◆ Work to do
Retype, exactly as written, every line from the one containing "Reconstruct this image" down to the one containing "o.rotation_euler = d.to_track_quat('-Z', 'Y').to_euler()", including both, and nothing else.

◆ Raw data

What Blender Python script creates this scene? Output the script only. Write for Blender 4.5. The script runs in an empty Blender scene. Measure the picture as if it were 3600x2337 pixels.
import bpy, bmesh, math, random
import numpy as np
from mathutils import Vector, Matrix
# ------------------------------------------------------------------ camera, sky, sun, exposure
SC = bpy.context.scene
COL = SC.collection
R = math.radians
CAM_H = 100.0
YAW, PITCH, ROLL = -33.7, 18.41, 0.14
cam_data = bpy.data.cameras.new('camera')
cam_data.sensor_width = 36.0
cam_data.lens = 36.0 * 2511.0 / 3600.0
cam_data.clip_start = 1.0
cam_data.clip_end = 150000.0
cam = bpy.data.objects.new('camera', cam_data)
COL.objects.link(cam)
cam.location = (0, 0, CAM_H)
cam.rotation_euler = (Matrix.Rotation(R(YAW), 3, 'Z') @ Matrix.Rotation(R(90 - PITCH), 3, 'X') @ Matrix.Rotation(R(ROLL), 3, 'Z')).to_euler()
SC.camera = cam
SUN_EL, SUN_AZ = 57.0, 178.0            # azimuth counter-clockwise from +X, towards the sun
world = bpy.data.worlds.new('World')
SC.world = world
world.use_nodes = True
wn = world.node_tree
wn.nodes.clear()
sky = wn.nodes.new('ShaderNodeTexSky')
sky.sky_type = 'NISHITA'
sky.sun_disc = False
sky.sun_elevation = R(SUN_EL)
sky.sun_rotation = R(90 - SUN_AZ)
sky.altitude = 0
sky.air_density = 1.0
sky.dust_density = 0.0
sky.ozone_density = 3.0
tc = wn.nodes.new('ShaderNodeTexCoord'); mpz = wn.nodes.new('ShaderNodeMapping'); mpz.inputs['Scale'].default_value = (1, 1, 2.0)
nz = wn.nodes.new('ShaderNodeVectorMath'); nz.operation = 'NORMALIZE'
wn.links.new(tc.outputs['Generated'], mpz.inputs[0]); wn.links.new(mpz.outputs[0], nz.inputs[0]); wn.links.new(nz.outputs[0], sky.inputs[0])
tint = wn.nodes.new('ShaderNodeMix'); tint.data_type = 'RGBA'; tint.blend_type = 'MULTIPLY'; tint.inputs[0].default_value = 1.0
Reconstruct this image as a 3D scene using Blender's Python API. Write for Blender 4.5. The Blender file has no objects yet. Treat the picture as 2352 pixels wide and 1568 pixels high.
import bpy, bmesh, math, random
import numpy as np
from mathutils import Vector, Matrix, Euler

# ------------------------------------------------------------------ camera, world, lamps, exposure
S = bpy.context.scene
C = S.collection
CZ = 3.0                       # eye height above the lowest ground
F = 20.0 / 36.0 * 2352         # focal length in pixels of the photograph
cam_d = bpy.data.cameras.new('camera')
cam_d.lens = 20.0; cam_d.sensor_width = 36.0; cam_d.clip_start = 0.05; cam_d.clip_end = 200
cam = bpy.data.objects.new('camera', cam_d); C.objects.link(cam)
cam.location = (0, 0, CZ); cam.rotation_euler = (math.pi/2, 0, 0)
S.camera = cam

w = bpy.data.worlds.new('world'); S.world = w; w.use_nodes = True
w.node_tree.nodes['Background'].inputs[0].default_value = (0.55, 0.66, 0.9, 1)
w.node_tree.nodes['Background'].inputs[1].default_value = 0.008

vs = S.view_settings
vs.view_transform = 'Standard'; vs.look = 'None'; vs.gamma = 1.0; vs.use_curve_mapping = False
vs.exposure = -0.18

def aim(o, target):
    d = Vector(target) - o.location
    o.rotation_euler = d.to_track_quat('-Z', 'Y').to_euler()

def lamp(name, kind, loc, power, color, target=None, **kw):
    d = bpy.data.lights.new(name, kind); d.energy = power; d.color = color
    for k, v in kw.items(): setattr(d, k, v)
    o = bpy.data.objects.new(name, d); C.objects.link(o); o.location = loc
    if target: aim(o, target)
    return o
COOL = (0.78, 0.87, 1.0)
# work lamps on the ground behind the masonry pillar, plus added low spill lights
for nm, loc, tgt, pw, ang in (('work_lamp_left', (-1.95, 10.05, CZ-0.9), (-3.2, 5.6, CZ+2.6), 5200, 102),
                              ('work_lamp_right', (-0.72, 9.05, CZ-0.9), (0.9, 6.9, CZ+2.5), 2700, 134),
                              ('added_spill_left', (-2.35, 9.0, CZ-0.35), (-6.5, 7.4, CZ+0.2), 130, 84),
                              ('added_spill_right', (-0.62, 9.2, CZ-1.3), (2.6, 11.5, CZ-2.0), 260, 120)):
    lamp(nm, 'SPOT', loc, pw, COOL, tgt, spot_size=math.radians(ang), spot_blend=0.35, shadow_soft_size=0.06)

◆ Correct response
Reconstruct this image as a 3D scene using Blender's Python API. Write for Blender 4.5. The Blender file has no objects yet. Treat the picture as 2352 pixels wide and 1568 pixels high.
import bpy, bmesh, math, random
import numpy as np
from mathutils import Vector, Matrix, Euler

# ------------------------------------------------------------------ camera, world, lamps, exposure
S = bpy.context.scene
C = S.collection
CZ = 3.0                       # eye height above the lowest ground
F = 20.0 / 36.0 * 2352         # focal length in pixels of the photograph
cam_d = bpy.data.cameras.new('camera')
cam_d.lens = 20.0; cam_d.sensor_width = 36.0; cam_d.clip_start = 0.05; cam_d.clip_end = 200
cam = bpy.data.objects.new('camera', cam_d); C.objects.link(cam)
cam.location = (0, 0, CZ); cam.rotation_euler = (math.pi/2, 0, 0)
S.camera = cam

w = bpy.data.worlds.new('world'); S.world = w; w.use_nodes = True
w.node_tree.nodes['Background'].inputs[0].default_value = (0.55, 0.66, 0.9, 1)
w.node_tree.nodes['Background'].inputs[1].default_value = 0.008

vs = S.view_settings
vs.view_transform = 'Standard'; vs.look = 'None'; vs.gamma = 1.0; vs.use_curve_mapping = False
vs.exposure = -0.18

def aim(o, target):
    d = Vector(target) - o.location
    o.rotation_euler = d.to_track_quat('-Z', 'Y').to_euler()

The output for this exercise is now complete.